Problem to work on: How many lines in the records below contain the word "script"? Give only the number.

Given data:
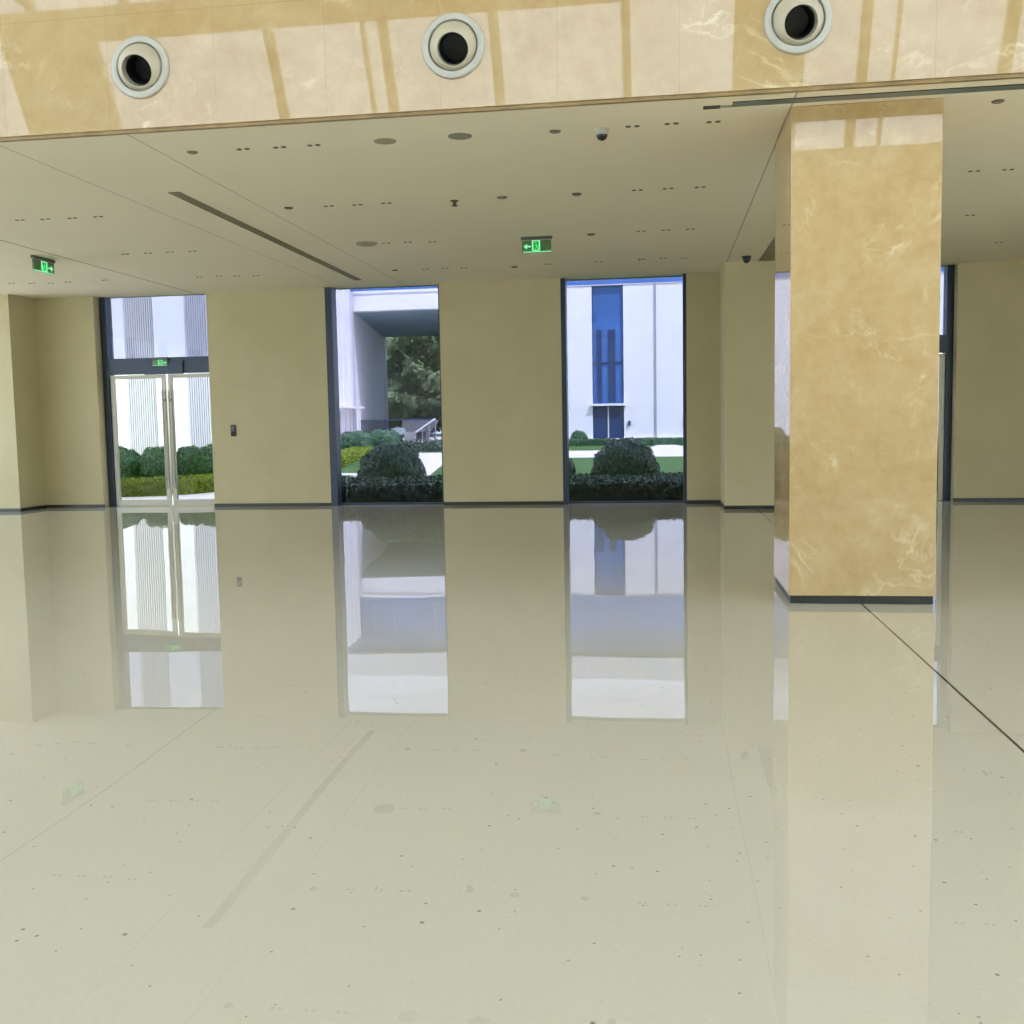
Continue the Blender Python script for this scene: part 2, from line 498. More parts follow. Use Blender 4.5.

...

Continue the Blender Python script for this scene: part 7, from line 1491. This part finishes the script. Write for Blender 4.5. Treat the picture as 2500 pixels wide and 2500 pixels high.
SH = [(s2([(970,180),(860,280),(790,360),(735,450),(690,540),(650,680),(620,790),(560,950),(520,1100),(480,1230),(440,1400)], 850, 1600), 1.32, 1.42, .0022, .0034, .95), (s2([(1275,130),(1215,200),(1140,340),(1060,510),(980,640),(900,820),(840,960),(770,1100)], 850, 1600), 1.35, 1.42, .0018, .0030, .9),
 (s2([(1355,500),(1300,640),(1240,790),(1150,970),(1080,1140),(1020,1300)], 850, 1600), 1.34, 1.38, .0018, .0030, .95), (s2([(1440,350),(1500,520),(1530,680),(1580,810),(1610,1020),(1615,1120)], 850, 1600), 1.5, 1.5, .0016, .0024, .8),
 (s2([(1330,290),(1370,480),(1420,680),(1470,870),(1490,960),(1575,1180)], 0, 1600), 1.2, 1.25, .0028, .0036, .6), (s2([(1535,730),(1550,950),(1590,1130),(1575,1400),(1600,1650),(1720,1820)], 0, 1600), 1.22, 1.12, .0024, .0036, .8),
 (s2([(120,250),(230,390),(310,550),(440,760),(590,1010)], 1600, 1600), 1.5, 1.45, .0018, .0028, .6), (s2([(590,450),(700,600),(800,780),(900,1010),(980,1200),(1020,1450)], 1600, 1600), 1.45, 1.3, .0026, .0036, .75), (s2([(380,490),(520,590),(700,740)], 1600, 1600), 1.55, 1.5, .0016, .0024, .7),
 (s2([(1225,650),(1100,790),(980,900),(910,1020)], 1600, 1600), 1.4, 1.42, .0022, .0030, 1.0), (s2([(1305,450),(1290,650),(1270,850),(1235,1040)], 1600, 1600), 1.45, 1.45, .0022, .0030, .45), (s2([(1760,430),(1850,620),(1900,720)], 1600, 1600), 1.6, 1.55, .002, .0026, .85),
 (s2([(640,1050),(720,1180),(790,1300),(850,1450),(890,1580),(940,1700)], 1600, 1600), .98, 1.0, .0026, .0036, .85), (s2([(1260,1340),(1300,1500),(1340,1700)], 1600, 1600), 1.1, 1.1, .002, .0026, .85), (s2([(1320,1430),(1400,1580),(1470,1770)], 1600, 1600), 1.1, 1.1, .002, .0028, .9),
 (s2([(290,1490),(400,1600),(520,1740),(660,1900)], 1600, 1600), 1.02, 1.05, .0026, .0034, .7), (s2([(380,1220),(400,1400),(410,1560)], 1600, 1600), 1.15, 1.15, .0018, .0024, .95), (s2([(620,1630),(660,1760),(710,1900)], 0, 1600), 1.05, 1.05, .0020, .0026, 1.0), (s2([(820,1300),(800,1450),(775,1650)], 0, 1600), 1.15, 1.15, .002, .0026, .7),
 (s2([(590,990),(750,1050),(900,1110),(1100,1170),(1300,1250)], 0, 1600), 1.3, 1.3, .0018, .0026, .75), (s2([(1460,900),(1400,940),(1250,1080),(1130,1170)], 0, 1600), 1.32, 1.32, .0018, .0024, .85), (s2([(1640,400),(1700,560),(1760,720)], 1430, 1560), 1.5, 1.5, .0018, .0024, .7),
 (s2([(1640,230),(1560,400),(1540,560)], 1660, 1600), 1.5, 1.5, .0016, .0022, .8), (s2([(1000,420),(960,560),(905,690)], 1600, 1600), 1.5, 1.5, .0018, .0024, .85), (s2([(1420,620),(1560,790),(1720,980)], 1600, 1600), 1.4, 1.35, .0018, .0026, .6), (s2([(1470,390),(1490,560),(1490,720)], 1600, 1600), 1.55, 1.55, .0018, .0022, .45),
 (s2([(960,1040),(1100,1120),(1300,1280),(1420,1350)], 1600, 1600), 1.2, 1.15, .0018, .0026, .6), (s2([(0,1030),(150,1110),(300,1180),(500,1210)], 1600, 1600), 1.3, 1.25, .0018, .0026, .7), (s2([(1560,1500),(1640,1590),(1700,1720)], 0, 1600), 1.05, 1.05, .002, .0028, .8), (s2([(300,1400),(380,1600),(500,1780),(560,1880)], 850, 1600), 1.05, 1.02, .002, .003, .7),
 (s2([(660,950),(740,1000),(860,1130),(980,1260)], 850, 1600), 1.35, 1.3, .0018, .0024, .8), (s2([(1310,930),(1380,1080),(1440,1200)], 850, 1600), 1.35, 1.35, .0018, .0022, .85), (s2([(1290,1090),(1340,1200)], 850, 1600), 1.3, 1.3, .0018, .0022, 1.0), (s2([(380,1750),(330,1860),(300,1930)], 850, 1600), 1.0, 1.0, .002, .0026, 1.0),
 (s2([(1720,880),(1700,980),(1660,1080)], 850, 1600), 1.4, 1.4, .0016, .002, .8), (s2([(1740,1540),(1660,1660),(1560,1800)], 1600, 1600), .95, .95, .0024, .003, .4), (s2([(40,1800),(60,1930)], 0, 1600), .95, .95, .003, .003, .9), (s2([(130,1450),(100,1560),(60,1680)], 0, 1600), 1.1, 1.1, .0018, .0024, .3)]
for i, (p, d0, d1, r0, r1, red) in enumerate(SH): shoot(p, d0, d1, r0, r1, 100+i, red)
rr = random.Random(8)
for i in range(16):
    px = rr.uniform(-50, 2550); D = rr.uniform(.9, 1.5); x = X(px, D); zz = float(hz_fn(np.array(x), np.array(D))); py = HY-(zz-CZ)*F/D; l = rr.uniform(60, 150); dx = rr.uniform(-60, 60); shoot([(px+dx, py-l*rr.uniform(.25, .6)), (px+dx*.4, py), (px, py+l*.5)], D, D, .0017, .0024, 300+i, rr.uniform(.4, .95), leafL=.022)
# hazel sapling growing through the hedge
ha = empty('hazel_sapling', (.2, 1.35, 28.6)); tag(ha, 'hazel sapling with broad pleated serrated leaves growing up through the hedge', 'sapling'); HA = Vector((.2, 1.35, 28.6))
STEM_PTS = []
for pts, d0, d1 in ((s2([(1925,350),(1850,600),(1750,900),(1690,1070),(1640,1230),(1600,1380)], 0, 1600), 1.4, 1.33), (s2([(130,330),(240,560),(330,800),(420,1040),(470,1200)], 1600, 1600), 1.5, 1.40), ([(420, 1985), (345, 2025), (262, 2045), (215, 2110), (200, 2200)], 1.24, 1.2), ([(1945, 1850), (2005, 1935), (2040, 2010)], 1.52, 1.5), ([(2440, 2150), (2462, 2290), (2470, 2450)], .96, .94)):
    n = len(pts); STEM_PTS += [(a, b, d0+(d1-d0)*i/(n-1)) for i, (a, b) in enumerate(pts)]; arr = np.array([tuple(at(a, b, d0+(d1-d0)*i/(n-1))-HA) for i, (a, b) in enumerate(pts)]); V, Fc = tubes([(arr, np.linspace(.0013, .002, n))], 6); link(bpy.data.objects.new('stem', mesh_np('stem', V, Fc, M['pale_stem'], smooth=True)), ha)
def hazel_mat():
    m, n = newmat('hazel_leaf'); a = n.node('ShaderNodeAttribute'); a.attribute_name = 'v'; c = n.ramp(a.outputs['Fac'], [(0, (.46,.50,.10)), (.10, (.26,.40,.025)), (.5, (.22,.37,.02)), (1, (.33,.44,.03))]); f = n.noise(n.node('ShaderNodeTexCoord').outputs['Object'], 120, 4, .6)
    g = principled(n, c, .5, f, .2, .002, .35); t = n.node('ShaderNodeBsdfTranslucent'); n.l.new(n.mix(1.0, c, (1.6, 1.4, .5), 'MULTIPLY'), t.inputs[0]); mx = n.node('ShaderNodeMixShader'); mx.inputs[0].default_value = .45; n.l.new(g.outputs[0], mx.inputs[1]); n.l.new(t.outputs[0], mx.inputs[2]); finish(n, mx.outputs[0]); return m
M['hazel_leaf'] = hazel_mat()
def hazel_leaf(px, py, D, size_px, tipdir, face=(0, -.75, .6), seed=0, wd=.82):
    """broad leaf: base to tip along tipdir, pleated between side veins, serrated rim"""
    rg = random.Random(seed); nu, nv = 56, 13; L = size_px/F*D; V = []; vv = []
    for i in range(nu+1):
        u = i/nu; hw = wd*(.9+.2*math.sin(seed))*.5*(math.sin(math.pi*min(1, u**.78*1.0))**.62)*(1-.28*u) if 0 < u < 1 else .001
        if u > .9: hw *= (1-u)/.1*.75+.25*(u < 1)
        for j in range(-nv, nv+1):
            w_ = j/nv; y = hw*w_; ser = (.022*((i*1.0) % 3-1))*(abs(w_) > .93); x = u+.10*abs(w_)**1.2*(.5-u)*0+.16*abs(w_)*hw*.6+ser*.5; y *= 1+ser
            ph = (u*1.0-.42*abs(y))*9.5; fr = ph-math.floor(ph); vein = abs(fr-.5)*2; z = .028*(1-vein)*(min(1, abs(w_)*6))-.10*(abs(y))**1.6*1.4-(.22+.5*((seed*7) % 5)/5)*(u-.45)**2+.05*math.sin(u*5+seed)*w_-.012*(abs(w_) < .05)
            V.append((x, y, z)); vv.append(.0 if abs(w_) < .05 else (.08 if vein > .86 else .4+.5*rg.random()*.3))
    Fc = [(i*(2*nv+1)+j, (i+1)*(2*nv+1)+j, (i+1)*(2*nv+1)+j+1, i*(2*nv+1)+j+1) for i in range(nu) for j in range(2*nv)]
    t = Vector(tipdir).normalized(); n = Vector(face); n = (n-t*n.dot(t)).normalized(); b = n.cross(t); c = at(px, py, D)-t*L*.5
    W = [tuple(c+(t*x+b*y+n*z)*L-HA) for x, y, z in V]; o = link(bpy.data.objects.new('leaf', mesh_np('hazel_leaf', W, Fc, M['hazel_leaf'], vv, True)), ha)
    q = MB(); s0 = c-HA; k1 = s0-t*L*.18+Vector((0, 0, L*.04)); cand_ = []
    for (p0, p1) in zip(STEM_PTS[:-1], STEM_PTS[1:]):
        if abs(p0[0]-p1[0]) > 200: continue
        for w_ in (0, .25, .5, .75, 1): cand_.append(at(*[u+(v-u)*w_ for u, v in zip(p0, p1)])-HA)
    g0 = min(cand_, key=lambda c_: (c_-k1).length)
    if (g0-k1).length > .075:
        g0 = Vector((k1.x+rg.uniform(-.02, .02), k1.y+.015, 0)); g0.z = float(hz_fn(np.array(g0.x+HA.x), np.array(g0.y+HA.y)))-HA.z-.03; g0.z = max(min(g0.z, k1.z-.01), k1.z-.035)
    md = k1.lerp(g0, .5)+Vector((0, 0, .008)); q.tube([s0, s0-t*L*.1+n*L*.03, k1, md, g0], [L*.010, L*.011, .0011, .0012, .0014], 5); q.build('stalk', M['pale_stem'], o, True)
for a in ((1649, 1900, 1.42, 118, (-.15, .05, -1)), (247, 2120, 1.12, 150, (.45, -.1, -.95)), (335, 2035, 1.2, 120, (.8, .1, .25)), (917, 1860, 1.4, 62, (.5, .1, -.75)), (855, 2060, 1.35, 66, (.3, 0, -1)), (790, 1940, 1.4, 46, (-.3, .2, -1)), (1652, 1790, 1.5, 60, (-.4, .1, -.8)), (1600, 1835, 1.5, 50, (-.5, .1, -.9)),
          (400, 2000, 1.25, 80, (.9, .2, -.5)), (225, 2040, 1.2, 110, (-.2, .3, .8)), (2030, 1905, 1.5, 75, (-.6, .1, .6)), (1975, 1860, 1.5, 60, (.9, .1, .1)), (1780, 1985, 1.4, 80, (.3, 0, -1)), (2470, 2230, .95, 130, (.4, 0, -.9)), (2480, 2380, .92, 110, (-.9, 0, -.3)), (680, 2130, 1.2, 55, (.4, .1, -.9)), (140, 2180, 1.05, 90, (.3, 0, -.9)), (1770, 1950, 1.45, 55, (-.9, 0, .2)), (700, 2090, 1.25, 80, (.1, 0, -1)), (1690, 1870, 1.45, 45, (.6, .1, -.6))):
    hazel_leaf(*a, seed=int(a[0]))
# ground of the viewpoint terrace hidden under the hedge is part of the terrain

* * *

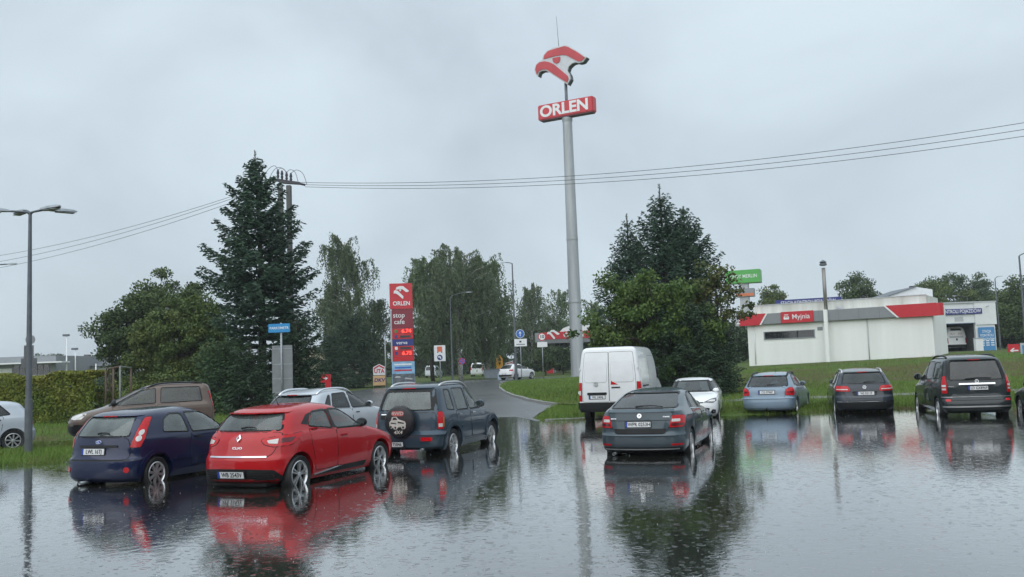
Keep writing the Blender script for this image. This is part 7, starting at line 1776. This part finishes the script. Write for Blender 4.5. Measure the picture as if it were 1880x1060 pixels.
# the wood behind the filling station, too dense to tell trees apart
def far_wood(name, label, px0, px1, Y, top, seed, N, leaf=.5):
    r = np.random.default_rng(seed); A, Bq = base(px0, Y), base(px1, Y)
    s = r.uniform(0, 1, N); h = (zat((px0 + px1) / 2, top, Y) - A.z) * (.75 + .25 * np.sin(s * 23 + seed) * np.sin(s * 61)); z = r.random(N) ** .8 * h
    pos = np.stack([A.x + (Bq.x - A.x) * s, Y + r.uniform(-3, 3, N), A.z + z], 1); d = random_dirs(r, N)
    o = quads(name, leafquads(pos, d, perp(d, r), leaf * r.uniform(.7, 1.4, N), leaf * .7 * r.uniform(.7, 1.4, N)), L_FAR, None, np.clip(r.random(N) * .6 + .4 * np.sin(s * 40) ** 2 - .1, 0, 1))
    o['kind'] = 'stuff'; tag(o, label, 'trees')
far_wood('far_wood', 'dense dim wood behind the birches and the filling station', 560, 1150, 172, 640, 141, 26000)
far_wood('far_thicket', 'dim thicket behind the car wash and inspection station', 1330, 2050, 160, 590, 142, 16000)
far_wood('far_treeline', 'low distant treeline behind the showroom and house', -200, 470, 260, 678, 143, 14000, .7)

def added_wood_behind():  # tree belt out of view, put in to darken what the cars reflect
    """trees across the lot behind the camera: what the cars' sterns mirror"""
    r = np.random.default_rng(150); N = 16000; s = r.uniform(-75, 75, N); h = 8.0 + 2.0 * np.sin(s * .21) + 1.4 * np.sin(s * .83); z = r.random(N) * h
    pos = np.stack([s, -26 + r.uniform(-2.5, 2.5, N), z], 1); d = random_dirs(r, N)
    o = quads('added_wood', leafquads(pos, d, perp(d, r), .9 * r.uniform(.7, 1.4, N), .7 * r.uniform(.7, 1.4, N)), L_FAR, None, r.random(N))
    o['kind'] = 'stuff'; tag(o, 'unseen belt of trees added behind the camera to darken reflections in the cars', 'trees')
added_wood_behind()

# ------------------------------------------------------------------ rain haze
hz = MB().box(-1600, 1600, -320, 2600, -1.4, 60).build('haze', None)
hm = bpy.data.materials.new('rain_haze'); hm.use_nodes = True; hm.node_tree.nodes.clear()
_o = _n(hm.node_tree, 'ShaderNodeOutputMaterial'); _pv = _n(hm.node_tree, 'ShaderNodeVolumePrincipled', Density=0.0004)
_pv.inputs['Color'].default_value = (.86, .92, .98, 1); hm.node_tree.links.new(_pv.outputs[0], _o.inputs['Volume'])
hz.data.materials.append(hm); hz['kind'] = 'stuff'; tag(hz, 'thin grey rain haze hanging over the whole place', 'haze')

The solution: 3